Quando eu era menino, na roça, ouvia dizer que tabaréu acreditava que cachorro com nome de peixe não pegava raiva. Era por isso então que cachorro de matuto sempre chamava Baleia, Tubarão, Traíra. Conheci um roceiro que tinha um vira-lata que atendia pela alcunha de Beré.


Contei essa história pra minha mulher quando nós estávamos escolhendo o nome dela e a gente decidiu chamá-la de Beluga. Beluga nem é peixe, mas tabaréu não sabe disso e se o credo funcionava com Baleia haveria de funcionar com Beluga, que também é uma baleia. Ela era branca. Nasceu em Brasília e viajou comigo de avião até Imperatriz, depois de carro até o Pará. Havia perdido a mãe e chorava um choro agudo. Como as baleias cantam um canto agudo, não pegam raiva e as belugas são brancas, Beluga era um nome perfeito.

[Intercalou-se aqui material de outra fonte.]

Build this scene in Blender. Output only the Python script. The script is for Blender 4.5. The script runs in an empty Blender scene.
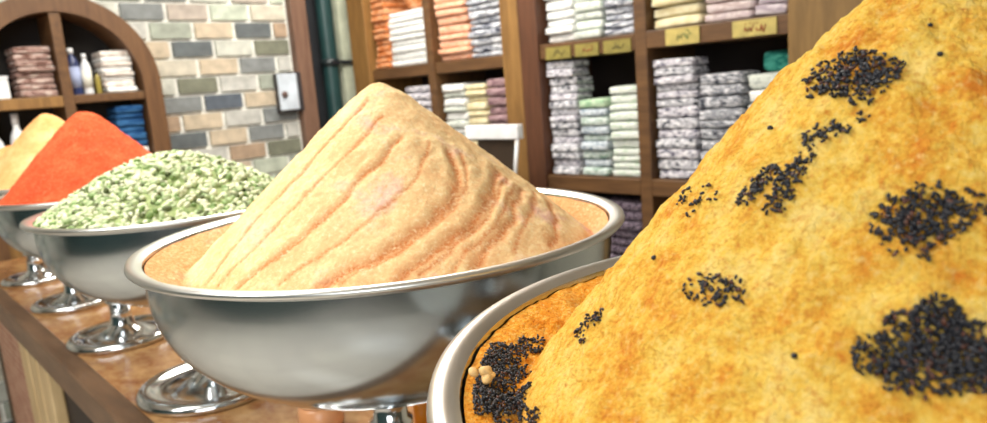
import bpy, bmesh, math, random
import numpy as np
from mathutils import Vector, Matrix, noise

C = bpy.context.scene.collection
R = random.Random(7)
PI = math.pi

# ------------------------------------------------------------ camera
CAM_Z = 1.45
right = Vector((0.7075, -0.7024, -0.0781))
up = Vector((0.1778, 0.0700, 0.9816))
fwd = Vector((0.6840, 0.7083, -0.1744))
cd = bpy.data.cameras.new('camera')
cam = bpy.data.objects.new('camera', cd)
C.objects.link(cam)
cam.matrix_world = Matrix(((right.x, up.x, -fwd.x, 0), (right.y, up.y, -fwd.y, 0),
                           (right.z, up.z, -fwd.z, CAM_Z), (0, 0, 0, 1)))
cd.sensor_width = 36
cd.lens = 36 * 720 / 987
cd.clip_start = 0.02
cd.dof.use_dof = True
cd.dof.focus_distance = 0.50
cd.dof.aperture_fstop = 9
bpy.context.scene.camera = cam

# ------------------------------------------------------------ world, lights, exposure
W = bpy.data.worlds.new('world')
bpy.context.scene.world = W
W.use_nodes = True
W.node_tree.nodes['Background'].inputs[0].default_value = (0.95, 0.97, 1.0, 1)
W.node_tree.nodes['Background'].inputs[1].default_value = 0.9


def area(name, loc, target, size, power, col=(1, 1, 1), size_y=None):
    l = bpy.data.lights.new(name, 'AREA')
    l.energy = power
    l.color = col
    l.size = size
    if size_y:
        l.shape = 'RECTANGLE'
        l.size_y = size_y
    o = bpy.data.objects.new(name, l)
    C.objects.link(o)
    o.location = loc
    o.rotation_euler = (Vector(target) - Vector(loc)).to_track_quat('-Z', 'Y').to_euler()
    return o


area('ceiling_light', (1.35, 2.2, 2.78), (1.5, 2.3, 0), 0.6, 74, (1, 0.96, 0.88), 2.6)
area('ceiling_light', (-1.2, 1.2, 2.78), (-1.0, 1.2, 0), 0.6, 42, (1, 0.97, 0.92), 2.2)
area('front_fill_light', (-1.9, -1.7, 1.9), (0.9, 2.2, 1.2), 1.8, 40, (0.94, 0.98, 1.0), 1.4)  # added cool fill lamp behind the camera; no window is built there

vs = bpy.context.scene.view_settings
vs.view_transform = 'Standard'
vs.look = 'None'
vs.gamma = 1
vs.use_curve_mapping = False
vs.exposure = 0.40


# ------------------------------------------------------------ materials
def srgb(c):
    return tuple((x / 255 / 12.92 if x / 255 <= 0.04045 else ((x / 255 + 0.055) / 1.055) ** 2.4) for x in c) + (1,)


class Mat:
    def __init__(s, name, rough=0.6, metal=0.0, spec=0.5):
        s.m = bpy.data.materials.new(name)
        s.m.use_nodes = True
        s.t = s.m.node_tree
        s.b = s.t.nodes['Principled BSDF']
        s.b.inputs['Roughness'].default_value = rough
        s.b.inputs['Metallic'].default_value = metal
        s.b.inputs['Specular IOR Level'].default_value = spec

    def n(s, kind, **kw):
        n = s.t.nodes.new(kind)
        for k, v in kw.items():
            if k in n.inputs:
                n.inputs[k].default_value = v
            else:
                setattr(n, k, v)
        return n

    def l(s, a, b):
        s.t.links.new(a, b)

    def coords(s, scale=(1, 1, 1), kind='Object'):
        tc = s.n('ShaderNodeTexCoord')
        mp = s.n('ShaderNodeMapping')
        mp.inputs['Scale'].default_value = scale
        s.l(tc.outputs[kind], mp.inputs[0])
        return mp.outputs[0]

    def ramp(s, fac, stops):
        r = s.n('ShaderNodeValToRGB')
        els = r.color_ramp.elements
        while len(els) < len(stops):
            els.new(0.5)
        for e, (p, c) in zip(els, stops):
            e.position = p
            e.color = srgb(c)
        s.l(fac, r.inputs[0])
        return r.outputs[0]

    def bump(s, fac, strength, dist):
        b = s.n('ShaderNodeBump', Strength=strength, Distance=dist)
        s.l(fac, b.inputs['Height'])
        s.l(b.outputs[0], s.b.inputs['Normal'])


def plain(name, col, rough=0.6, metal=0.0, var=0.08, scale=12, bump=0.0, spec=0.5, kind='Object'):
    m = Mat(name, rough, metal, spec)
    co = m.coords(kind=kind)
    nz = m.n('ShaderNodeTexNoise', Scale=scale, Detail=4)
    m.l(co, nz.inputs['Vector'])
    lo = tuple(max(0, c * (1 - var)) for c in col)
    hi = tuple(min(255, c * (1 + var)) for c in col)
    m.l(m.ramp(nz.outputs[0], [(0.3, lo), (0.7, hi)]), m.b.inputs['Base Color'])
    if bump:
        m.bump(nz.outputs[0], bump, 0.003)
    return m.m


def wood(name, a, b, scale=(1, 1, 1), rough=0.5, spec=0.5):
    m = Mat(name, rough, 0, spec)
    co = m.coords(scale)
    nz = m.n('ShaderNodeTexNoise', Scale=6, Detail=6, Roughness=0.65)
    m.l(co, nz.inputs['Vector'])
    m.l(m.ramp(nz.outputs[0], [(0.32, a), (0.68, b)]), m.b.inputs['Base Color'])
    m.bump(nz.outputs[0], 0.15, 0.002)
    return m.m


def steel(name, rough=0.2, col=(205, 205, 202)):
    m = Mat(name, rough, 1.0)
    co = m.coords((2, 2, 9))
    nz = m.n('ShaderNodeTexNoise', Scale=3, Detail=2)
    m.l(co, nz.inputs['Vector'])
    m.l(m.ramp(nz.outputs[0], [(0.3, tuple(c * 0.96 for c in col)), (0.7, col)]), m.b.inputs['Base Color'])
    mr = m.n('ShaderNodeMapRange')
    mr.inputs['To Min'].default_value = rough * 0.8
    mr.inputs['To Max'].default_value = rough * 1.3
    m.l(nz.outputs[0], mr.inputs[0])
    m.l(mr.outputs[0], m.b.inputs['Roughness'])
    return m.m


def powder(name, stops, scale=18, fine=260, bump=0.35, stripe=None, fleck=None, pale=None):
    """spice powder: clumpy colour from noise; attribute 'layer' marks darker layers of spice"""
    m = Mat(name, 0.95, 0, 0.1)
    co = m.coords()
    n1 = m.n('ShaderNodeTexNoise', Scale=scale, Detail=8, Roughness=0.68)
    m.l(co, n1.inputs['Vector'])
    col = m.ramp(n1.outputs[0], stops)
    n2 = m.n('ShaderNodeTexNoise', Scale=fine, Detail=3, Roughness=0.6)
    m.l(co, n2.inputs['Vector'])
    if stripe:
        at = m.n('ShaderNodeAttribute')
        at.attribute_name = 'layer'
        mul = m.n('ShaderNodeMath', operation='MULTIPLY')
        mr = m.n('ShaderNodeMapRange')
        mr.inputs['From Min'].default_value = 0.35
        mr.inputs['From Max'].default_value = 0.6
        mr.inputs['To Min'].default_value = 0.45
        m.l(n2.outputs[0], mr.inputs[0])
        m.l(at.outputs['Fac'], mul.inputs[0])
        m.l(mr.outputs[0], mul.inputs[1])
        mx = m.n('ShaderNodeMix', data_type='RGBA')
        m.l(mul.outputs[0], mx.inputs[0])
        m.l(col, mx.inputs[6])
        mx.inputs[7].default_value = srgb(stripe)
        col = mx.outputs[2]
    if fleck:
        n3 = m.n('ShaderNodeTexNoise', Scale=fine * 0.6, Detail=4, Roughness=0.7)
        m.l(co, n3.inputs['Vector'])
        m3 = m.n('ShaderNodeMapRange')
        m3.inputs['From Min'].default_value = 0.50
        m3.inputs['From Max'].default_value = 0.72
        m3.inputs['To Max'].default_value = 0.75
        m.l(n3.outputs[0], m3.inputs[0])
        mx = m.n('ShaderNodeMix', data_type='RGBA')
        m.l(m3.outputs[0], mx.inputs[0])
        m.l(col, mx.inputs[6])
        mx.inputs[7].default_value = srgb(fleck)
        col = mx.outputs[2]
        m4 = m.n('ShaderNodeMapRange')
        m4.inputs['From Min'].default_value = 0.48
        m4.inputs['From Max'].default_value = 0.30
        m4.inputs['To Max'].default_value = 0.6
        m.l(n3.outputs[0], m4.inputs[0])
        mx = m.n('ShaderNodeMix', data_type='RGBA')
        m.l(m4.outputs[0], mx.inputs[0])
        m.l(col, mx.inputs[6])
        mx.inputs[7].default_value = srgb(pale or (240, 226, 170))
        col = mx.outputs[2]
    m.l(col, m.b.inputs['Base Color'])
    m.bump(n2.outputs[0], bump, 0.004)
    return m.m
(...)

Beluga era o mais idiota de todos os cães que já vi na minha vida. Ela era simplesmente estúpida. A gente chamava ela de Beluga e ela atendia, mas se você olhasse pra ela e dissesse: Astrogildo!! Ela te sorriria com o rabo e te atenderia da mesma forma. Se você olhasse pra ela e dissesse: Sai daqui, cachorro idiota!! Ela te sorriria com o rabo e não te atenderia. Se você dissesse, muito bem, ela abanava o rabo. Se você dissesse: NÃO!!, ela abanava o rabo. A única coisa que ela conseguia fazer além de comer e dormir era bajular você. Se eu dependesse de um preá caçado por ela estaria ferrado.


Lembro bem de uma noite chuvosa em Paragominas em que eu estava no Twitter esmerilhando uma saudade das minhas esporas baianas, aborrecido, acho, com um relatório da SBPC sobre a reforma do Código Florestal, e Beluga apareceu na porta da cozinha com aquela cara sem qualquer inteligência. Acho que se ela soubesse falar teria dito para que eu não me aborrecer com os idiotas da SBPC, ou com aquele negócio abstrato de Código Florestal. Acho que ela seria capaz de pegar um preá pra mim.


Mas cachorro não pode entrar em casa e não fala então ela ficou lá na porta sentada com a bunda no tapete (longe da lajota) olhando o dono inteligente dela perder os cabelos diante do computador numa madrugada fria por causa da largura das APPs e dos sofismas de um bando de cientistas crédulos. Ela ficou lá me velando até dormir.


Beluga morreu ontem. Ela nunca teve raiva.


Eu sou um maldito materialista imbecil. Mas eu tenho convicção de que ela morreu abanando o rabo e esperando o melhor de alguém e de que os espíritos dos preás gordos estão felizes porque ela é inofensiva e de que ela deve estar abanando o rabo pra eles também.